There’s no doubt that students, in certain ways, are gaining greater powers in schools. For example, legislation on “Student Voice” means that teachers are obliged to consult students about what teachers they would like to teach them. The wording is vague however: headteachers have a great deal of discretion as to how much they actually listen to their students. Obviously, the system could be open to abuse if a headteacher lets student voices over-ride the judgement of experienced teachers. Student Voice also means that students are observing lessons and making judgements upon teachers’ expertise in an official capacity. I think this could be and is demoralising. Often students are issued with “Ofsted-style” forms and asked to make judgements about a teacher’s capabilities. This seems to me like students are being co-opted into being spies for the state.

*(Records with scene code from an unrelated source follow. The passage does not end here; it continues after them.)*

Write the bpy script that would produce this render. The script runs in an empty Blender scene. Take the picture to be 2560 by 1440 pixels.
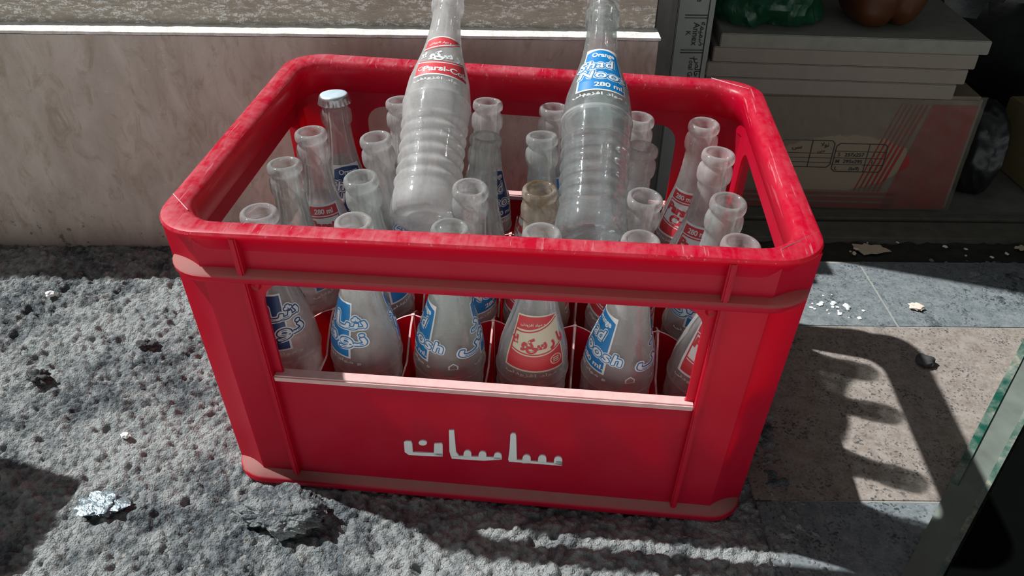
import bpy, math, random
import numpy as np
from mathutils import Vector, Matrix, noise

scn = bpy.context.scene
C = scn.collection
random.seed(4)
RNG = np.random.default_rng(7)

# ------------------------------------------------------------------ camera
FPX = 2063.75
CAM = (0.06756, -0.45508, 0.55504)
PITCH, YAW, ROLL = 0.61521, -0.09395, 0.0135
fw = Vector((math.sin(YAW)*math.cos(PITCH), math.cos(YAW)*math.cos(PITCH), -math.sin(PITCH)))
rt = Vector((math.cos(YAW), -math.sin(YAW), 0))
up = rt.cross(fw)
rt2 = rt*math.cos(ROLL)+up*math.sin(ROLL)
up2 = -rt*math.sin(ROLL)+up*math.cos(ROLL)
cam = bpy.data.objects.new('camera', bpy.data.cameras.new('camera'))
C.objects.link(cam)
cam.data.sensor_width = 36
cam.data.lens = FPX*36/2560
cam.data.clip_start = 0.01
m = Matrix.Identity(4)
for i in range(3):
    m[i][0], m[i][1], m[i][2], m[i][3] = rt2[i], up2[i], -fw[i], CAM[i]
cam.matrix_world = m
scn.camera = cam

# ------------------------------------------------------------------ light
SUN_DIR = Vector((0.211, -0.048, -0.264)).normalized()
sun = bpy.data.objects.new('sun', bpy.data.lights.new('sun', 'SUN'))
C.objects.link(sun)
sun.data.energy = 5.6
sun.data.angle = 0.016
sun.data.color = (0.965, 0.995, 1.0)
sun.rotation_euler = SUN_DIR.to_track_quat('-Z', 'Y').to_euler()
sun.location = (-1.5, 0.6, 2.2)

world = bpy.data.worlds.new('sky')
scn.world = world
world.use_nodes = True
nt = world.node_tree
nt.nodes.clear()
wo = nt.nodes.new('ShaderNodeOutputWorld')
bg = nt.nodes.new('ShaderNodeBackground')
tc = nt.nodes.new('ShaderNodeTexCoord')
sep = nt.nodes.new('ShaderNodeSeparateXYZ')
nt.links.new(tc.outputs['Generated'], sep.inputs[0])
def wmath(op, a, b=None):
    n = nt.nodes.new('ShaderNodeMath'); n.operation = op
    for k, v in enumerate((a, b)):
        if v is None: continue
        if isinstance(v, (int, float)): n.inputs[k].default_value = v
        else: nt.links.new(v, n.inputs[k])
    return n.outputs[0]
# pale buildings across the alley fill the horizon towards -y, a strip of sky lies overhead
front = wmath('MAXIMUM', wmath('MULTIPLY', sep.outputs['Y'], -1.0), 0.0)
low = wmath('SUBTRACT', 1.0, wmath('ABSOLUTE', sep.outputs['Z']))
lobe = wmath('MULTIPLY', wmath('POWER', front, 1.2), wmath('POWER', low, 3.5))
zen = wmath('POWER', wmath('MAXIMUM', sep.outputs['Z'], 0.0), 16.0)
dp = nt.nodes.new('ShaderNodeVectorMath'); dp.operation = 'DOT_PRODUCT'
nt.links.new(tc.outputs['Generated'], dp.inputs[0]); dp.inputs[1].default_value = tuple(-SUN_DIR)
glow = wmath('POWER', wmath('MAXIMUM', dp.outputs['Value'], 0.0), 14.0)      # bright sky round the sun
stren = wmath('ADD', wmath('ADD', 0.035, wmath('MULTIPLY', lobe, 1.7)), wmath('ADD', wmath('MULTIPLY', zen, 0.40), wmath('MULTIPLY', glow, 0.9)))
bg.inputs[0].default_value = (0.90, 0.97, 1.0, 1)
nt.links.new(stren, bg.inputs[1])
nt.links.new(bg.outputs[0], wo.inputs[0])

scn.view_settings.view_transform = 'Standard'
scn.view_settings.look = 'None'
scn.view_settings.exposure = 0.0
scn.view_settings.gamma = 1.0
scn.view_settings.use_curve_mapping = False
scn.cycles.max_bounces = 14
scn.cycles.transmission_bounces = 14
scn.cycles.transparent_max_bounces = 24
scn.cycles.sample_clamp_indirect = 4.0
scn.cycles.caustics_reflective = False

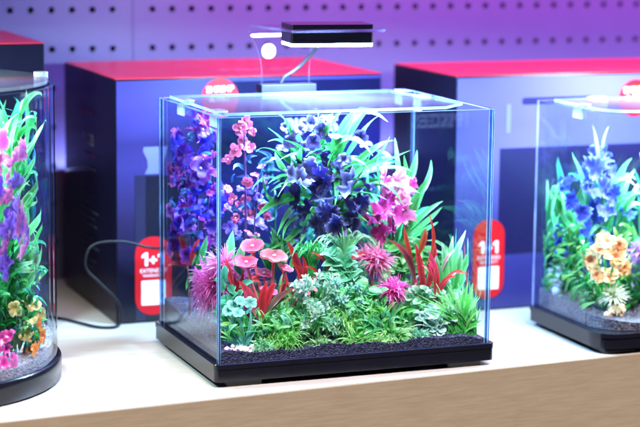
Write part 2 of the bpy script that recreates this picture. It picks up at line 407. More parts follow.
def round_sticker(t, cx, cz, r, y):
    st = flat('round_sticker', [(cx + r * math.cos(2 * PI * i / 40), cz + r * math.sin(2 * PI * i / 40)) for i in range(40)], y, M['red'], t)
    text('lettering', 'SHRIMP', r * .44, (cx, y - .0007, cz + r * .30), (1, 0, .03), (-.05, 0, 1), M['white'], st, 'CENTER', .025)
    text('lettering', '& FRY', r * .44, (cx, y - .0007, cz - r * .16), (1, 0, .03), (-.05, 0, 1), M['white'], st, 'CENTER', .025)
def side_print(t, x, y0, y1, zt):
    """small print on the black left side"""
    d = (0, -1, 0); u = (0, 0, 1); xx = x - .0006; ym = y0 + (y1 - y0) * .62
    text('side_lettering', 'PISCES', .019, (xx, ym, zt - .088), d, u, M['greyink'], t, 'LEFT', .02)
    mb = MB()
    def bar(ya, yb, z, h): mb.add([(xx, ya, z), (xx, yb, z), (xx, yb, z + h), (xx, ya, z + h)], [(0, 1, 2, 3)], None, 0, False)
    bar(ym + .01, ym - .05, zt - .052, .006); mb.build('side_lettering', M['redink'], t, (xx, ym, zt - .05))
    mb = MB(); bar(ym, ym - .06, zt - .101, .003); mb.build('side_lettering', M['redink'], t, (xx, ym, zt - .1))
    mb = MB(); z = zt - .117
    for L in (.075, 0, .03, .02, .06, .05, .085, .07, .08, .04, .06, .085, .05, .07, .065):
        if L: bar(ym + .012, ym + .012 - L, z, .0028)
        z -= .0085
    mb.build('fine_print', M['dimink'], t, (xx, ym, z))
Y0 = .3095; ZT = .2593
bx = card_box('large black box with coral red top behind the middle tank, black side lettered in grey', -.0211, Y0, .304, .552, ZT)
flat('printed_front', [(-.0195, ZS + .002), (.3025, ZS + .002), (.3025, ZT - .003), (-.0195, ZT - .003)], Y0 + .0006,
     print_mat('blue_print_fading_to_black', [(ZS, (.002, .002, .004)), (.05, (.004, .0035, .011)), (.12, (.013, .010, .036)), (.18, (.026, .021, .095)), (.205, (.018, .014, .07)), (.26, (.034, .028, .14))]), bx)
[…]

Like the Nazi youth, they’re unwitting victims of an authoritarian system which seeks to undermine teachers’ self-worth.
But don’t get me wrong, I am all for students being more involved in decision making in school; they could be much more involved in making decisions about what they are taught and how they are taught it. At the moment, despite all the talk about student voice, pupils have very little power, except the phoney power that the state confers upon them. I am conducting some “Action Research” which involves students in choosing what they might want in their lessons, but “Action Research” is a co-operative system, based on mutual respect. It isn’t a tool for the state to spy on teachers.
I appeared on BBC News talking about this after the NASWT complained at their conference that teachers were becoming victims of unjust student abuse because of the “Student Voice” system.